Diskusi “Kasus Munir: “Menggugat” Sikap Pemerintahan Jokowi”

Kasus terbunuhnya aktivis hak asasi manusia, Munir Said Thalib sudah 15 tahun berlalu. Namun, sampai saat ini belum ada kemajuan yang berarti dari kasusnya. Komite Aksi Solidaritas Untuk Munir (KASUM), menggelar diskusi bertajuk “Kasus Munir: “Menggugat” Sikap Pemerintahan Jokowi” yang bertempat di LBH Jakarta, pada Senin 23 September 2019. Diskusi ini menghadirkan beberapa pemantik diskusi yaitu Ninik Rahayu (Ombudsman RI), Usman Hamid (Mantan Sekretaris TPF Kasus Meninggalnya Munir), Yati Andriyani (KontraS) dan Bivitri Susanti (KASUM), dengan dimoderatori oleh Arif Maulana (LBH Jakarta).

 

Dalam diskusi ini, Usman Hamid memandang sikap pemerintahan di era Presiden Jokowi dengan dua cara, yakni dengan membandingkan sikap pemerintahan Jokowi dengan presiden sebelumnya dan melihat bagaimana sikap pemerintahan di era Presiden Jokowi dengan pemerintahan presiden sebelumnya dalam mengatasi permasalahan serupa. Dari kedua cara pandang ini, dapat kita lihat bahwa sikap pemerintahan era Presiden SBY dan era Presiden Megawati lebih baik dalam mengatasi masalah. Dalam masa pemerintahan kedua presiden sebelum Jokowi, diterbitkan Keputusan Presiden terkait pembentukan Tim Penyelidik. Di era SBY, diterbitkan Surat Keputusan Presiden untuk membentuk tim pencari fakta kasus pembunuhan Munir.
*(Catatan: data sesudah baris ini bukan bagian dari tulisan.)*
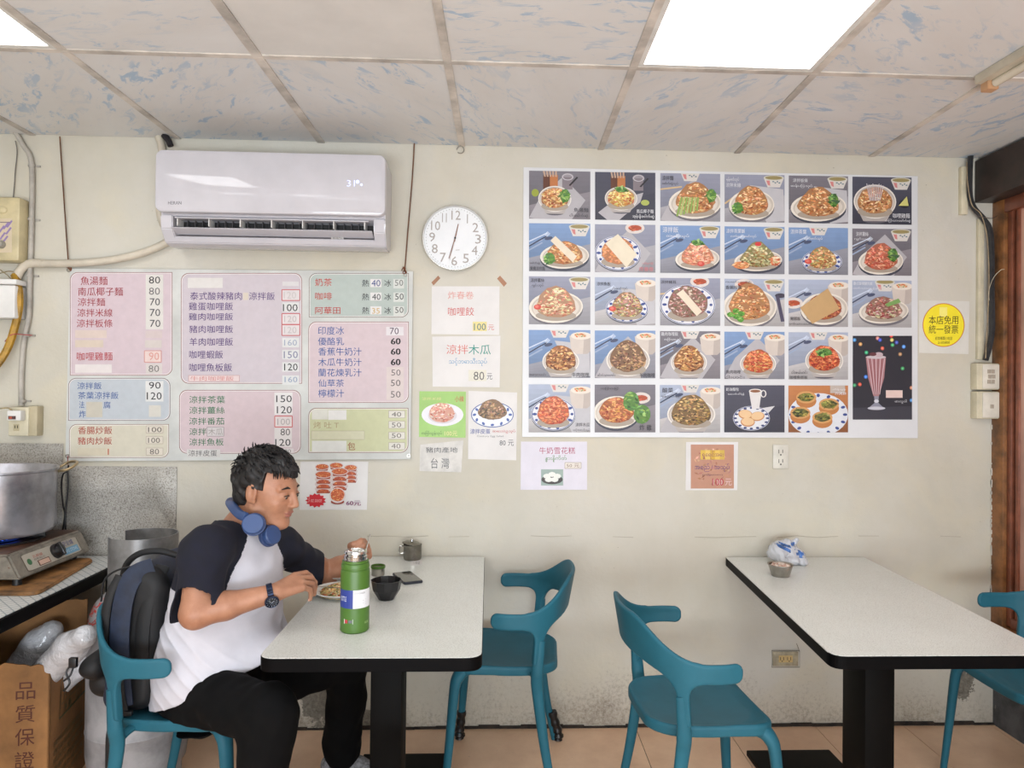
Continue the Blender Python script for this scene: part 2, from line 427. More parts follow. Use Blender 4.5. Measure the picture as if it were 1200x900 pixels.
# right wall: grey render below, brown wooden window above
def RX(y): return X1+SH*y*0.3
greyr = mat('grey_wall_render', (92, 92, 94), 0.8, var=0.2, vscale=12, bump=0.3, dirt=((190, 184, 172), 13, 0.66))
rw = structure('wall_right', 'dark grey rendered wall below the window')
MB().box((X1, YF, -0.05), (X1+0.12, 0, 0.40)).build('lower_wall', greyr, rw, smooth=None)
MB().box((X1, YF, 0.40), (X1+0.12, -2.6, H+0.1)).build('side_wall', plainw, rw, smooth=None)
MB().box((X1, -2.6, 2.3), (X1+0.12, 0, H+0.1)).build('upper_wall', plainw, rw, smooth=None)
win = structure('window_1', 'brown wooden window frame with a reddish reflection painted into its panes')
MB().box((X1-0.012, -0.072, 0.40), (X1+0.05, 0.0, 2.32), 0.003).build('jamb', BROWN, win)
MB().box((X1+0.004, -0.10, 0.46), (X1+0.06, -0.072, 2.30), 0.003).build('stop', RED_BROWN, win)
MB().box((X1+0.022, -0.120, 0.46), (X1+0.07, -0.10, 2.30), 0.003).build('sash_stile', DBROWN, win)
MB().box((X1+0.006, -0.138, 0.47), (X1+0.07, -0.118, 2.30), 0.004).build('sash_stile', RED_BROWN, win)
MB().box((X1+0.02, -1.25, 0.47), (X1+0.07, -1.19, 2.30), 0.004).build('sash_stile', RED_BROWN, win)
MB().box((X1+0.014, -2.5, 0.50), (X1+0.019, -0.132, 2.26)).build('pane', mat('painted_reflection_pane', (206, 158, 140), 0.18, var=0.12, vscale=1.2), win, smooth=None)  # pinkish brown base colour stands in for wood reflected in the glass
MB().box((X1-0.02, -2.6, 0.40), (X1+0.06, -0.07, 0.455), 0.004).build('sill', BROWN, win)
MB().box((X1+0.0, -2.6, 0.455), (X1+0.07, -0.10, 0.50), 0.004).build('bottom_rail', RED_BROWN, win)
MB().box((X1-0.01, -2.6, 2.26), (X1+0.06, 0, 2.32), 0.004).build('head', RED_BROWN, win)
MB().box((X1-0.01, -2.6, 0.40), (X1+0.06, -2.5, 2.32), 0.004).build('jamb', BROWN, win)
fl = MB()
for i in range(46):
    z = random.uniform(0.52, 1.55); s_ = random.uniform(0.003, 0.008)
    fl.box((X1-0.016, -0.004-s_*0.5, z), (X1-0.011, -0.001, z+s_*random.uniform(1, 4)), 0, None)
o = fl.build('paint_flakes', mat('white_flakes', (214, 208, 196), 0.8), win, smooth=None); o['kind'] = 'stuff'
bm_ = thing('trim_1', 'dark brown beam under the ceiling above the window', None, kind='structure')
MB().box((2.185, YF, 2.318), (X1+0.01, 0, 2.506), 0.004).build('beam', DBROWN, bm_)

# ceiling: slab, tiles, bars
def ctile_mat():
    t = NT('fleck_ceiling_tile'); tc = t.coord((1, 1, 1), rand=True)
    vr = t.n('ShaderNodeVectorRotate', _rotation_type='Z_AXIS'); oi = t.n('ShaderNodeObjectInfo')
    an = t.math('MULTIPLY', (oi, 'Random'), 6.28); t.l(tc, 'Vector', vr, 'Vector'); t.t.links.new(an[0].outputs[0], vr.inputs['Angle'])
    mp = t.n('ShaderNodeMapping'); mp.inputs['Scale'].default_value = (1.0, 2.6, 1); t.l(vr, 'Vector', mp, 'Vector')
    n = t.noise(mp, 8.5, 7, 0.7, 0.8); r = t.ramp(n, 'Fac', [(0.535, (0, 0, 0)), (0.60, (0.9, 0.9, 0.9))])
    n2 = t.noise(mp, 3.2, 3, 0.5); r2 = t.ramp(n2, 'Fac', [(0.4, (0.15, 0.15, 0.15)), (0.6, (0.85, 0.85, 0.85))])
    f = t.math('MULTIPLY', (r, 'Color'), (r2, 'Color'))
    n3 = t.noise(mp, 2, 4); c = t.ramp(n3, 'Fac', [(0.3, rgba((206, 203, 199))), (0.7, rgba((214, 213, 211)))])
    t.base(t.mix(f, (c, 'Color'), rgba((144, 174, 200)))); t.b.inputs['Roughness'].default_value = 0.6; return t.m
CT = ctile_mat(); CTW = mat('plain_ceiling_tile', (214, 211, 206), 0.6, var=0.03, vscale=3)
BARM = mat('yellowed_ceiling_bar', (212, 203, 192), 0.55, var=0.14, vscale=6)
ce = structure('ceiling', 'suspended ceiling of blue-flecked tiles between bars')
MB().box((X0, YF, H+0.03), (X1+0.12, 0.0, H+0.1)).build('ceiling_slab', plainw, ce, smooth=None)
gx = [-0.103+0.605*k for k in range(-6, 5)]; gx[0] = X0-0.3; gx[-1] = X1+0.3
gy = [0.0, -0.785]+[-0.785-0.61*k for k in range(1, 9)]; gy[-1] = YF
def sx(x, y): return min(max(x+SH*y, X0), X1+0.02)
LIGHTS = [(1, 1), (-3, 1), (1, 4), (-4, 4), (-1, 6), (3, 6), (-2, 4), (3, 3)]
def quadslab(mb, xa, xb, ya, yb, z0, z1, g=0.0):
    P = [(sx(xa, ya)+g, ya-g, z0), (sx(xb, ya)-g, ya-g, z0), (sx(xb, yb)-g, yb+g, z0), (sx(xa, yb)+g, yb+g, z0)]
    return mb.prism(P, (0, 0, z1-z0))
lit = {}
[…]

Kemudian di era Megawati, diterbitkan surat keputusan terkait pembentukan Komisi Penyelidik Nasional untuk kasus pembunuhan Theys Hiyo Eluay, yang kasusnya dianggap serupa dengan kasus pembunuhan Munir. Sedangkan di era pemerintahan Presiden Jokowi, tidak ada sikap yang ditunjukkan untuk menyelesaikan kasus.

 

Kemudian, terkait hilangnya dokumen tim pencari fakta kasus pembunuhan Munir di era Presiden Jokowi, Yati Andriyani mengungkapkan bahwa seharusnya Presiden Jokowi berani mencari siapa saja yang menghilangkan dokumen ini. Bisa memanggil Kapolri, Jaksa, atau pihak-pihak terkait, tapi sampai periode kedua Presiden Jokowi tidak melakukan apa-apa. “Alih-alih memberikan informasi dan dokumen, pemerintah Jokowi malah banding melalui PTUN,” ungkap Yati.

 

Menurut Ninik Rahayu, jika dilihat dari skema maladministrasi, maka kasus ini memiliki beberapa potensi. Beberapa potensi tersebut yaitu potensi diskriminatif, potensi penyimpangan prosedur terhadap dokumen penting, dan terakhir adalah potensi penundaan berlarut pada dua hal. Pertama potensi penundaan berlarut terkait penuntasan dan kedua dalam hal mengumumkan apa yang terjadi terkait kehilangan dokumen.

 

Bivitri mengungkapkan, bahwa diskusi ini berawal dari pernyataan Deputi IV Bidang Komunikasi Politik dan Diseminasi Informasi Staf Kepresidenan Eko Sulistyo yang memberikan pernyataan bahwa pemerintahan Jokowi tidak mempunyai kewajiban untuk mengumumkan dokumen tersebut. “Yang perlu dipahami adalah bukan Jokowi secara individu, tapi sebagai Lembaga Kepresidenan,” ujar Bivitri. “Kita sering lupa kalau presiden ini orang, padahal lembaga. Jadi (masa pemerintahan) Pak SBY selesai, bukan berarti Pak Jokowi tidak dibebankan tugas-tugas kepresidenan,” sambungnya. Jadi, yang bertanggung jawab untuk mengumumkan dokumen ini tetap presiden, tanggungjawab harus tetap ada sepanjang keputusan presiden belum terpenuhi. Bivitri juga menyatakan bahwa bencana legislasi yang ramai akhir-akhir ini adalah upaya oligarki untuk membajak reformasi.

 

Diskusi yang berlangsung selama kurang lebih dua jam ini dihadiri oleh berbagai kalangan, mulai dari jurnalis, mahasiswa sampai siswa-siswi sekolah menengah yang antusias mendengarkan pemaparan para narasumber, dan diakhiri dengan sesi tanya jawab. Diskusi ini diakhiri dengan penyampaian komitmen dari KASUM untuk melanjutkan kembali penyelesaian kasus Munir.